* Written exercise
Repeat the listing in full, exactly as it stands.

* Information supplied

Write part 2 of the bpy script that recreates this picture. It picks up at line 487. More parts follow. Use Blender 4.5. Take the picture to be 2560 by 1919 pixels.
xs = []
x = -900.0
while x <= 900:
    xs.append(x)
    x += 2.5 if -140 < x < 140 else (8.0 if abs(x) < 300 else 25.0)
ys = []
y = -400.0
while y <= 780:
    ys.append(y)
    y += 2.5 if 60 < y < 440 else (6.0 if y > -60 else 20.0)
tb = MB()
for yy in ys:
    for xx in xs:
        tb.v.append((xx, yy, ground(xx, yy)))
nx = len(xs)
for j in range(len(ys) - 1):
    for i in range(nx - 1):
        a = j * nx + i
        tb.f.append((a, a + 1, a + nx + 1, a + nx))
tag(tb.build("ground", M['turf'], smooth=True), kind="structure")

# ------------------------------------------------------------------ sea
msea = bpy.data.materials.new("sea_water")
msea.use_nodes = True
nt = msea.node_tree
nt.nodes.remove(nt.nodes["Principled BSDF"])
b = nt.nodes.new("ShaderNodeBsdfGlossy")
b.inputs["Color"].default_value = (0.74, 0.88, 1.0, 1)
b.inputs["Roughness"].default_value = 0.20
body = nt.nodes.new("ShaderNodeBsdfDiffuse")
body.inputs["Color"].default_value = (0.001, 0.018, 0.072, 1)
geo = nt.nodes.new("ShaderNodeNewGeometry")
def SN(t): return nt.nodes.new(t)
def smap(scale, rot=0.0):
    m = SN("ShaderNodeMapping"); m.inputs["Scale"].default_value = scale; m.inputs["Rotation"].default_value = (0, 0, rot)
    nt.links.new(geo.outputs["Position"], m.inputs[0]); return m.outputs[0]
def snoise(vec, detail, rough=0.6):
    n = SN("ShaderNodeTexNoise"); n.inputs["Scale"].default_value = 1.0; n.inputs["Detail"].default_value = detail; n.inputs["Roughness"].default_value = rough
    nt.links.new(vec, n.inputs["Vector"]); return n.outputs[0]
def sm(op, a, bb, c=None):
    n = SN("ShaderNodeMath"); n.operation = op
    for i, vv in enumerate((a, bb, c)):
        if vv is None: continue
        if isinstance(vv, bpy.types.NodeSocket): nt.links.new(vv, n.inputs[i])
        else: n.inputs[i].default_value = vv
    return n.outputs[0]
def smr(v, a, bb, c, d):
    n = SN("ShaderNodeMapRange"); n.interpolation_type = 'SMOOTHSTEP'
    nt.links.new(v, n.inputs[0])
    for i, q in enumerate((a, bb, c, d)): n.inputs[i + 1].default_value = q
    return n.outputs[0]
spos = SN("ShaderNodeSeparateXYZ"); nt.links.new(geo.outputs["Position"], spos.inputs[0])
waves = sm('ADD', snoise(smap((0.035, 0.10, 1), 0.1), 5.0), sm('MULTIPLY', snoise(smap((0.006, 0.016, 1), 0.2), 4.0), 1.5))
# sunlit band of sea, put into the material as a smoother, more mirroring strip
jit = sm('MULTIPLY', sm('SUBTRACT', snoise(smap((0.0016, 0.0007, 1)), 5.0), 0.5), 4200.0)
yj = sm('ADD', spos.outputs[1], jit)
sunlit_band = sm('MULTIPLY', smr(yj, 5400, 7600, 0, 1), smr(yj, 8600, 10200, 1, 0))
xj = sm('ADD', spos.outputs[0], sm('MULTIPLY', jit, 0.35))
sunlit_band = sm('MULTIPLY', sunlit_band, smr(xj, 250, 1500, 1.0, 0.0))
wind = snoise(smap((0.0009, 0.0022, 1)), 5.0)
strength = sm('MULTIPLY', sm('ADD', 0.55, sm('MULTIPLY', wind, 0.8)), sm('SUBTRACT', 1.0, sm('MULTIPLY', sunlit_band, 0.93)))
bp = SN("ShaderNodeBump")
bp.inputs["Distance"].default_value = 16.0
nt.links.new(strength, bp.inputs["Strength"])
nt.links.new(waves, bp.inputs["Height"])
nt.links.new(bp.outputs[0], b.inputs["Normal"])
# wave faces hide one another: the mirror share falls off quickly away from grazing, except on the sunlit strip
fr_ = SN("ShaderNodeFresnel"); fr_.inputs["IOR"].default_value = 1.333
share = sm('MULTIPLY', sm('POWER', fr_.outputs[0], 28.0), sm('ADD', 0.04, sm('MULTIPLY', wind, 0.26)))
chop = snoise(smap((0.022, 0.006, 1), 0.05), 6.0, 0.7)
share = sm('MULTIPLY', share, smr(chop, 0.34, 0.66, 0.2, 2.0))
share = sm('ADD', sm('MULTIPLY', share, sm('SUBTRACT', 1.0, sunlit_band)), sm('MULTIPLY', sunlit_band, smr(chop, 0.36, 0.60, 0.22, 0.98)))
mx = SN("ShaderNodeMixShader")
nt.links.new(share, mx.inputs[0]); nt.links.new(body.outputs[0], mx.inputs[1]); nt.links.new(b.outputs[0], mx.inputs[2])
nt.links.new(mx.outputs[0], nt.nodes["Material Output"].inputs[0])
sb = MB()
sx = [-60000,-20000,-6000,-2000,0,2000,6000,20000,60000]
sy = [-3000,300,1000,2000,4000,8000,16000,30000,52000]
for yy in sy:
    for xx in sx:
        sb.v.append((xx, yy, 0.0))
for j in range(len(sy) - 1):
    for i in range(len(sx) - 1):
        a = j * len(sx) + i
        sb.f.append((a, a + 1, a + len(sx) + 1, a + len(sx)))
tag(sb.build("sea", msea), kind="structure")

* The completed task
Write part 2 of the bpy script that recreates this picture. It picks up at line 487. More parts follow. Use Blender 4.5. Take the picture to be 2560 by 1919 pixels.
xs = []
x = -900.0
while x <= 900:
    xs.append(x)
    x += 2.5 if -140 < x < 140 else (8.0 if abs(x) < 300 else 25.0)
ys = []
y = -400.0
while y <= 780:
    ys.append(y)
    y += 2.5 if 60 < y < 440 else (6.0 if y > -60 else 20.0)
tb = MB()
for yy in ys:
    for xx in xs:
        tb.v.append((xx, yy, ground(xx, yy)))
nx = len(xs)
for j in range(len(ys) - 1):
    for i in range(nx - 1):
        a = j * nx + i
        tb.f.append((a, a + 1, a + nx + 1, a + nx))
tag(tb.build("ground", M['turf'], smooth=True), kind="structure")

# ------------------------------------------------------------------ sea
msea = bpy.data.materials.new("sea_water")
msea.use_nodes = True
nt = msea.node_tree
nt.nodes.remove(nt.nodes["Principled BSDF"])
b = nt.nodes.new("ShaderNodeBsdfGlossy")
b.inputs["Color"].default_value = (0.74, 0.88, 1.0, 1)
b.inputs["Roughness"].default_value = 0.20
body = nt.nodes.new("ShaderNodeBsdfDiffuse")
body.inputs["Color"].default_value = (0.001, 0.018, 0.072, 1)
geo = nt.nodes.new("ShaderNodeNewGeometry")
def SN(t): return nt.nodes.new(t)
def smap(scale, rot=0.0):
    m = SN("ShaderNodeMapping"); m.inputs["Scale"].default_value = scale; m.inputs["Rotation"].default_value = (0, 0, rot)
    nt.links.new(geo.outputs["Position"], m.inputs[0]); return m.outputs[0]
def snoise(vec, detail, rough=0.6):
    n = SN("ShaderNodeTexNoise"); n.inputs["Scale"].default_value = 1.0; n.inputs["Detail"].default_value = detail; n.inputs["Roughness"].default_value = rough
    nt.links.new(vec, n.inputs["Vector"]); return n.outputs[0]
def sm(op, a, bb, c=None):
    n = SN("ShaderNodeMath"); n.operation = op
    for i, vv in enumerate((a, bb, c)):
        if vv is None: continue
        if isinstance(vv, bpy.types.NodeSocket): nt.links.new(vv, n.inputs[i])
        else: n.inputs[i].default_value = vv
    return n.outputs[0]
def smr(v, a, bb, c, d):
    n = SN("ShaderNodeMapRange"); n.interpolation_type = 'SMOOTHSTEP'
    nt.links.new(v, n.inputs[0])
    for i, q in enumerate((a, bb, c, d)): n.inputs[i + 1].default_value = q
    return n.outputs[0]
spos = SN("ShaderNodeSeparateXYZ"); nt.links.new(geo.outputs["Position"], spos.inputs[0])
waves = sm('ADD', snoise(smap((0.035, 0.10, 1), 0.1), 5.0), sm('MULTIPLY', snoise(smap((0.006, 0.016, 1), 0.2), 4.0), 1.5))
# sunlit band of sea, put into the material as a smoother, more mirroring strip
jit = sm('MULTIPLY', sm('SUBTRACT', snoise(smap((0.0016, 0.0007, 1)), 5.0), 0.5), 4200.0)
yj = sm('ADD', spos.outputs[1], jit)
sunlit_band = sm('MULTIPLY', smr(yj, 5400, 7600, 0, 1), smr(yj, 8600, 10200, 1, 0))
xj = sm('ADD', spos.outputs[0], sm('MULTIPLY', jit, 0.35))
sunlit_band = sm('MULTIPLY', sunlit_band, smr(xj, 250, 1500, 1.0, 0.0))
wind = snoise(smap((0.0009, 0.0022, 1)), 5.0)
strength = sm('MULTIPLY', sm('ADD', 0.55, sm('MULTIPLY', wind, 0.8)), sm('SUBTRACT', 1.0, sm('MULTIPLY', sunlit_band, 0.93)))
bp = SN("ShaderNodeBump")
bp.inputs["Distance"].default_value = 16.0
nt.links.new(strength, bp.inputs["Strength"])
nt.links.new(waves, bp.inputs["Height"])
nt.links.new(bp.outputs[0], b.inputs["Normal"])
# wave faces hide one another: the mirror share falls off quickly away from grazing, except on the sunlit strip
fr_ = SN("ShaderNodeFresnel"); fr_.inputs["IOR"].default_value = 1.333
share = sm('MULTIPLY', sm('POWER', fr_.outputs[0], 28.0), sm('ADD', 0.04, sm('MULTIPLY', wind, 0.26)))
chop = snoise(smap((0.022, 0.006, 1), 0.05), 6.0, 0.7)
share = sm('MULTIPLY', share, smr(chop, 0.34, 0.66, 0.2, 2.0))
share = sm('ADD', sm('MULTIPLY', share, sm('SUBTRACT', 1.0, sunlit_band)), sm('MULTIPLY', sunlit_band, smr(chop, 0.36, 0.60, 0.22, 0.98)))
mx = SN("ShaderNodeMixShader")
nt.links.new(share, mx.inputs[0]); nt.links.new(body.outputs[0], mx.inputs[1]); nt.links.new(b.outputs[0], mx.inputs[2])
nt.links.new(mx.outputs[0], nt.nodes["Material Output"].inputs[0])
sb = MB()
sx = [-60000,-20000,-6000,-2000,0,2000,6000,20000,60000]
sy = [-3000,300,1000,2000,4000,8000,16000,30000,52000]
for yy in sy:
    for xx in sx:
        sb.v.append((xx, yy, 0.0))
for j in range(len(sy) - 1):
    for i in range(len(sx) - 1):
        a = j * len(sx) + i
        sb.f.append((a, a + 1, a + len(sx) + 1, a + len(sx)))
tag(sb.build("sea", msea), kind="structure")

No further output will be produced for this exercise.